Friday, October 10, 2014

Fidley Watch: A Gentle Breeze

By Chris Philips, Managing Editor

As many as 350 thousand people, emitting as much as 225 metric tons per day of carbon dioxide, converged on New York City late last month to take part in the People’s Climate March, protesting carbon dioxide and its terrible effects on the planet.

Among those present were climate activist and actor Leonardo DiCaprio and climate alarmist and former US Vice President Al Gore, who arrived separately by private jet.

Also on-hand were billionaire environmental activist Tom Steyer from California, US Senators Bernie Sanders of Vermont and Sheldon Whitehouse of Rhode Island, New York Mayor Bill de Blasio, Robert F. Kennedy Jr. and Mary Robinson, the former president of Ireland. The peaceful protest snarled traffic and left thousands of pounds of trash in its wake.

Speaking at a nearby conference, US Secretary of State John Kerry likened the presence of carbon dioxide in the atmosphere, at levels with which he is not comfortable, to the threats of Ebola in West Africa and Islamic extremists in the Middle East, saying global warming “…has even greater longer-term consequences that can cost hundreds of billions, trillions of dollars, lives, and the security of the world.”

You don’t have to take his word for it, Kerry said, or Al Gore’s. “You can just wake up pretty much any day and listen to Mother Nature, who is screaming at us about it.”

Well, it is an election year, after all.

Meanwhile, out West, cooler heads prevail. A study on the effects of all those protesters breathing carbon dioxide on our screaming earth has determined it’s really only natural. According to the new NOAA-sponsored study by two former University of Washington scientists, the rise in temperatures along the West Coast over the past century is almost entirely due to naturally occurring environmental forces, not human emissions of greenhouse gases.

Nate Mantua, now with NOAA Fisheries’ Southwest Fisheries Science Center, and Jim Johnstone, formerly with the UW’s Joint Institute for the Study of the Atmosphere and Oceans, published the study in the Proceedings of the National Academy of Sciences.

The study says wind – specifically natural, wind-driven climate patterns in the Pacific Ocean, such as El NiƱo and the Pacific Decadal Oscillation – is responsible for more than 80 percent of the warming from Northern California to the Pacific Northwest.

Changes in ocean circulation as a result of weaker winds were the main cause of about 1 degree Fahrenheit of warming in the northeast Pacific Ocean and nearby coastal land between 1900 and 2012, according to the analysis of ocean and air temperatures over that time.

The authors determined that those temperatures would have been different if global warming had been the most powerful influence on land and sea temperatures. Most of the warming in the region occurred before 1940, when greenhouse gas concentrations were lower and winds were weaker, the study found. In contrast, winds have strengthened since 1980 and coastal ocean cooled, even as the rise in greenhouse gases has accelerated.

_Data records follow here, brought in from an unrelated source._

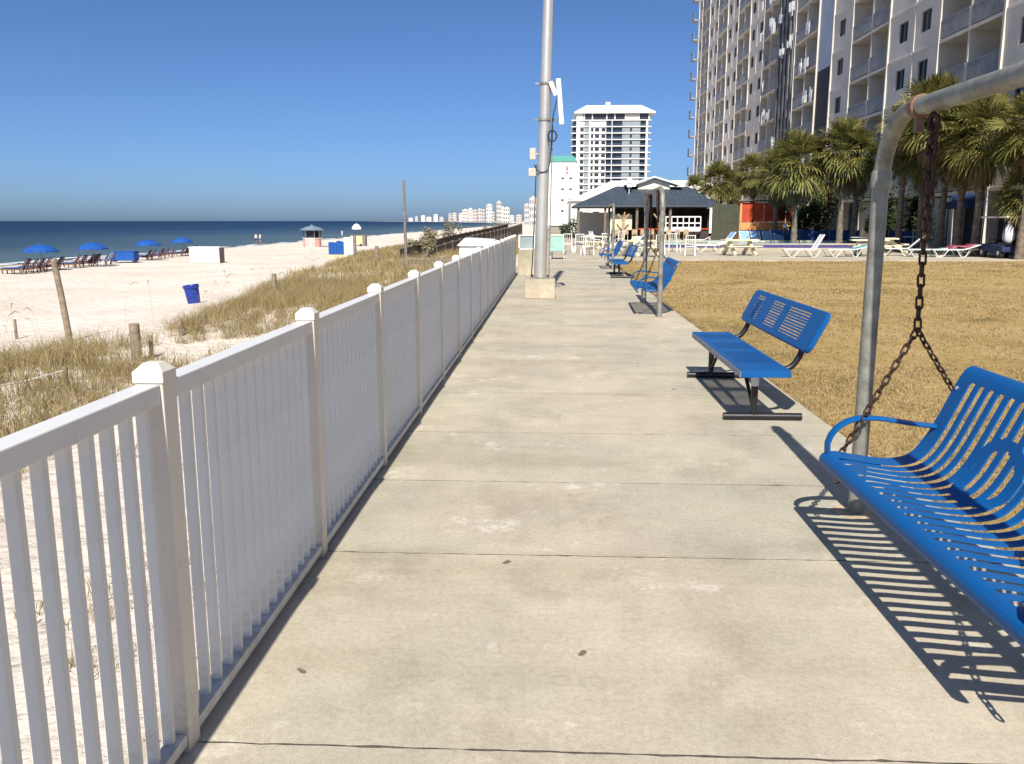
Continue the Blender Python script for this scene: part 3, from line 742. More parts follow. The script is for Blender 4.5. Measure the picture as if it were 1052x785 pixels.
# loungers: one of each built with parts, then copied along the row
def make_lounger():
    t = thing('beach_lounger', 'x', 'beach lounger', (0,0,0), 0, 'wooden loungers in the row before the water')
    f = MB()
    for sy in (-.27,.27):
        f.bb(-.95,.55,sy-.025,sy+.025,.26,.33)
    for k in range(7): f.bb(-.93+k*.2,-.83+k*.2,-.25,.25,.332,.35)
    f.build('frame', M['lounger_wood'], t)
    for sx in (-.8,.42):
        for sy in (-.27,.27): MB().bb(sx-.03,sx+.03,sy-.03,sy+.03,0,.259).build('leg', M['lounger_wood'], t)
    b = MB(); b.bar((.42,-.25,.35),(.86,-.25,.92),.04,.05); b.bar((.42,.25,.35),(.86,.25,.92),.04,.05); b.bar((.72,-.25,.28),(.72,-.25,.72),.04,.04); b.bar((.72,.25,.28),(.72,.25,.72),.04,.04)
    for k in range(4): b.bar((.50+k*.11,-.25,.46+k*.143),(.50+k*.11,.25,.46+k*.143),.05,.02)
    b.build('back_frame', M['lounger_wood'], t)
    c = MB(); c.bb(-.92,.40,-.24,.24,.352,.42); c.build('seat_cushion', M['royal'], t, bevel=.02)
    c = MB(); c.bar((.40,0,.44),(.83,0,.99),.48,.07); c.build('back_cushion', M['navy_cloth'], t, bevel=.02)
    return t
lnx = [3, 12, 20, 27, 41, 59, 67, 76, 82, 93, 98, 138, 143, 152, 157, 165, 175, 181, 188]
lproto = None
for i, px in enumerate(lnx):
    py = 283 - (px/190.)*20.8
    x, y = gnd(px, py, ZB)
    lab = f'wooden beach lounger with navy cushions, {ordn(i)} from the left in the row before the water'
    rz = PI/2*0 + math.radians(random.uniform(-14, 14)) + math.radians(8)
    if lproto is None:
        lproto = make_lounger(); lproto.location = (x,y,hz1(x,y)); lproto.rotation_euler = (0,0,rz); lproto['label'] = lab
    else: copy_tree(lproto, lab, (x,y,hz1(x,y)), rz, .92)
def make_umbrella():
    t = thing('beach_umbrella', 'x', 'beach umbrella', (0,0,0), 0, 'blue beach umbrellas over the lounger row')
    MB().tube([(0,0,-.1),(0,0,2.2)], .022, 8).build('pole', M['wood_pole'], t)
    n = 8; c = MB(); R = 1.14; vs = [(0,0,2.26)]; fs = []
    for ring, (r, z) in enumerate(((.45,2.17),(.85,2.0),(1.14,1.80),(1.15,1.69))):
        for k in range(n*2):
            a = 2*PI*k/(n*2); rr = r*(1 if k % 2 == 0 else .955); vs.append((rr*math.cos(a), rr*math.sin(a), z - (0 if k % 2 == 0 else -.015*ring)))
    m = n*2
    for k in range(m):
        fs.append((0, 1+k, 1+(k+1) % m))
        for q in range(3): fs.append((1+q*m+k, 1+(q+1)*m+k, 1+(q+1)*m+(k+1) % m, 1+q*m+(k+1) % m))
    c.add(vs, fs); c.build('canopy', M['blue_canvas'], t)
    for k in range(n):
        a = 2*PI*k/n; MB().tube([(0,0,2.2),(1.1*math.cos(a),1.1*math.sin(a),1.79)], .008, 4).build('rib', M['white_paint'], t)
    MB().tube([(0,0,2.25),(0,0,2.36)], [.02,.008], 6).build('finial', M['wood_pole'], t)
    return t
up = None
for i, (px, pyt) in enumerate(((27.5,250.8),(83.5,248.5),(143,245.8),(179.5,243.3))):
    D = [57, 62, 72, 82][i]; x, y, _ = atY(px, pyt, D); z = hz1(x,y)
    zt = EYE - slope(pyt)*D; dz = zt-2.3
    lab = ['leftmost open blue beach umbrella, the nearest, above the loungers','second open blue beach umbrella from the left, beside the blue covered box','third open blue beach umbrella from the left, behind the blue covered box','rightmost open blue beach umbrella near the white storage box'][i]
    if up is None: up = make_umbrella(); up['label'] = lab; up.location = (x,y,dz)
    else: copy_tree(up, lab, (x,y,dz), i*.3, (.92,.92,1))
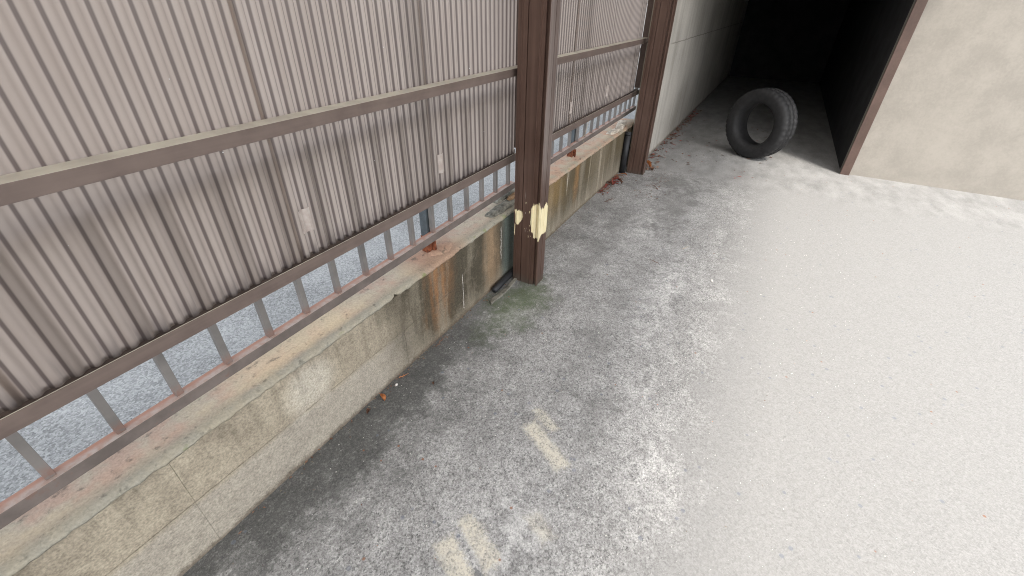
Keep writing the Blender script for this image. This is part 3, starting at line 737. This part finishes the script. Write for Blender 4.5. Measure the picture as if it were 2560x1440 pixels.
def litter(name, n, xr, yfun, mats, smin, smax, seed):
    r = random.Random(seed); bm = bmesh.new()
    for k in range(n):
        x = r.uniform(*xr); y = yfun(x, r); a = r.uniform(0, math.pi); L = r.uniform(smin, smax); W = L * r.uniform(.12, .55); z = r.uniform(.0008, .006)
        ca, sa = math.cos(a), math.sin(a); P = []
        for u, v, h in ((-.5, 0, 0), (0, -.5, r.uniform(0, .3)), (.5, 0, 0), (0, .5, r.uniform(0, .3))):
            P.append(bm.verts.new((x + (u * L) * ca - (v * W) * sa, y + (u * L) * sa + (v * W) * ca, z + h * L * .5)))
        f1 = bm.faces.new((P[0], P[1], P[2])); f2 = bm.faces.new((P[0], P[2], P[3])); i = r.randrange(len(mats)); f1.material_index = f2.material_index = i
    o = obj(name, bm, None)
    for q in mats: o.data.materials.append(MT[q])
    o['kind'] = 'stuff'; return o
litter('leaf_litter', 300, (.2, 3.75), lambda x, r: .990 - abs(r.gauss(0, .016)) - (.02 if x > 1.55 and x < 1.8 else 0), ['brown', 'twig', 'mortar', 'mortar'], .004, .016, 11)
litter('leaf_litter', 150, (3.2, 3.72), lambda x, r: .988 - abs(r.gauss(0, .035)), ['brown', 'red', 'twig'], .012, .045, 12)
litter('leaf_litter', 300, (4.0, 7.0), lambda x, r: .885 - abs(r.gauss(0, .05)), ['brown', 'brown', 'twig', 'red'], .015, .06, 13)
litter('leaf_litter', 90, (4.1, 6.5), lambda x, r: r.uniform(-.2, .8), ['brown', 'brown', 'red'], .015, .045, 14)
litter('leaf_litter', 60, (3.3, 4.1), lambda x, r: r.gauss(.62, .08), ['brown', 'twig'], .01, .03, 15)
litter('leaf_litter', 90, (.3, 3.0), lambda x, r: r.uniform(-.5, .95), ['brown', 'orange', 'mortar'], .003, .008, 16)
litter('leaf_litter', 60, (3.98, 4.15), lambda x, r: r.gauss(.80, .03), ['orange', 'brown', 'twig'], .01, .035, 17)
bm = bmesh.new(); r = random.Random(21)
for k in range(900):
    x = r.uniform(.2, 3.4); y = r.uniform(-.7, .95); s = r.uniform(.0008, .0024)
    mm = bmesh.ops.create_icosphere(bm, subdivisions=1, radius=s, matrix=Matrix.Translation((x, y, s * .3)) @ Matrix.Diagonal((1, r.uniform(.6, 1), r.uniform(.4, .8), 1)))
o = obj('grit', bm, MT['stone']); o['kind'] = 'stuff'
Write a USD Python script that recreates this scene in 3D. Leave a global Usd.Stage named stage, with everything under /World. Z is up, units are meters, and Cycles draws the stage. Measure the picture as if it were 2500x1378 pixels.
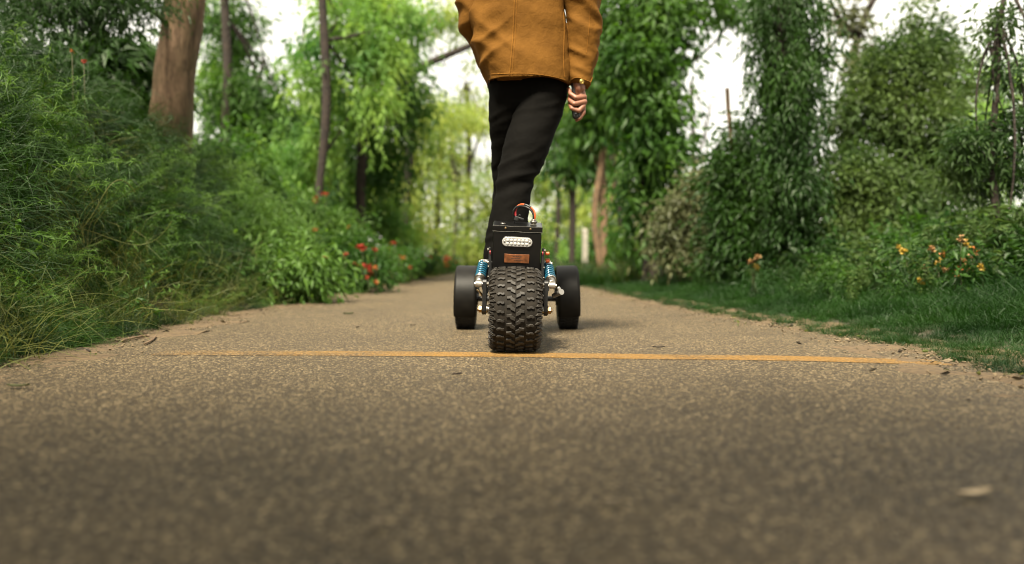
import math
import numpy as np
import trimesh
import manifold3d as m3
import meshkit
import usdkit
from pxr import Usd, UsdGeom, UsdLux, UsdShade, Gf, Sdf, Vt

stage = Usd.Stage.CreateInMemory()
UsdGeom.SetStageUpAxis(stage, 'Z')
UsdGeom.SetStageMetersPerUnit(stage, 1.0)
W = UsdGeom.Xform.Define(stage, '/World')
UsdGeom.Scope.Define(stage, '/World/Looks')
PI = math.pi

# ------------------------------------------------------------------ camera, sky, sun, exposure
CAM_H, F, HORIZON = 0.345, 1908.0, 640.0          # metres, focal length in photo pixels, photo row of the horizon
PITCH = -math.atan((689.0 - HORIZON) / F)
EXPOSURE = 3.34
FOCUS, FSTOP = 2.95, 1.25
SUN_EL, SUN_AZ = math.radians(56), math.radians(18)   # azimuth: atan2(x, y) of the direction towards the sun
SUN_I, SUN_ANGLE = 0.40, 14.0
SKY_STRENGTH = 0.06

cam = UsdGeom.Camera.Define(stage, '/World/camera')
cam.AddTranslateOp().Set(Gf.Vec3d(0, 0, CAM_H))
cam.AddRotateXOp().Set(90 + math.degrees(PITCH))
cam.CreateHorizontalApertureAttr(36.0)
cam.CreateVerticalApertureAttr(36.0 * 564 / 1024)
cam.CreateFocalLengthAttr(36.0 * F / 2500)
cam.CreateFStopAttr(FSTOP)
cam.CreateFocusDistanceAttr(FOCUS)
cam.CreateClippingRangeAttr(Gf.Vec2f(0.05, 5000))
cam.CreateExposureAttr(EXPOSURE)

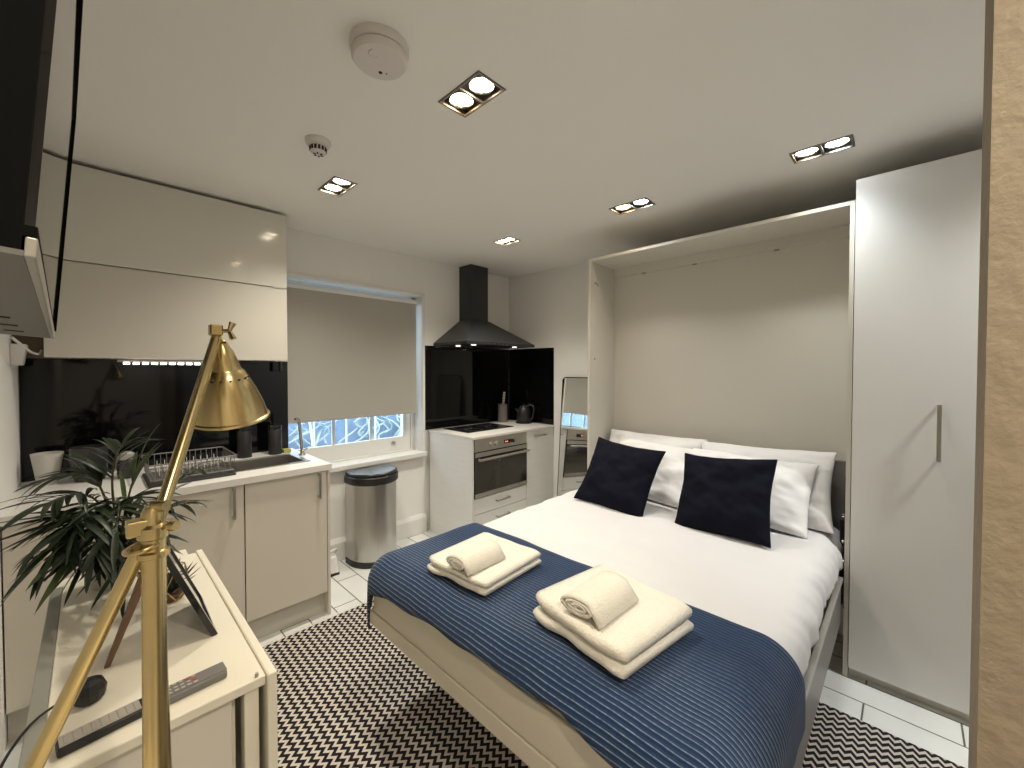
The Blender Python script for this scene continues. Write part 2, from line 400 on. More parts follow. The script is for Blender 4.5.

“It’s a simple story, but the results are very surprising: We do not see a human hand in the warming of the West Coast,” said co-author Nate Mantua. “That is taking people by surprise, and may generate some blowback.”

Blowback indeed. While most of us aren’t surprised at the findings, it remains to be seen how this new information will affect the maritime industry and the millions (or billions) of dollars it spends annually in an effort to reduce its carbon footprint. To be sure, the reduction of pollutants is an important and worthy goal, but only if those pollutants are actually known to be hazardous.


It turns out, then, that carbon dioxide, in spite of having been classed as a hazard to human health by the Environmental Protection Agency, probably isn’t as bad as Leonardo DiCaprio, Al Gore and John Kerry might think. The concern over the effects of man-caused carbon dioxide may turn out to be a tempest in a teapot compared to what Mother Nature can throw at us all by herself.